I found this analysis most interesting. 'Jeffn' left a comment over at the Captain's Quarters illuminating the festering puss of obvious bias that has plagued the grey lady for many decades:
So let's put this in perspective. The major news outlets will gleefully write a page 1 story about some guy claiming to be "the hooded man" based on claims from human rights organization (which is a euphemism for anti-US groups) but the release of documents about links between OBL and Iraq "don't have enough evidentiary value"? It's clearly a double system where anything this is biased against the U.S. government or intended to embarrass or indict the military has one standard of evidence and due diligence, while the stories that do not accomplish the above are subject to more thorough due diligence in the hope that they are not true. Amazing.
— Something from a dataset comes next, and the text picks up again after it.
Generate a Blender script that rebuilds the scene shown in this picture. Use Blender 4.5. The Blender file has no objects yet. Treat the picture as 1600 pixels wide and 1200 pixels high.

This obvious example of poor journalism is one in a long line of festering puss for this publication. One needs only go back to 2003 and the Jayson Blair debacle that ended with the resignation of the managing editor and the executive editor.
Another example is the obvious manipulation of opinion polls to suit the ny times' bias.
And the festering puss is even decades old as evidenced by the shameful -- and knowingly -- false coverage of the great Ukrainian famine by the new york times Moscow correspondent Walter Duranty more than 70 years ago. The Pulitzer committee is currently attempting to strip the ny times, and the now deceased Duranty, of a wrongly bestowed Pulitzer prize for his published lies.

It is one thing for a no talent hack like me to blow hot air and publish ill informed banter because who the heck takes me seriously?
But many of this nations news outlets set their journalistic clocks and agendas by what the ny times has on its pages. How many times can a beached vessel torpedo itself and still have people wanting to buy passage aboard?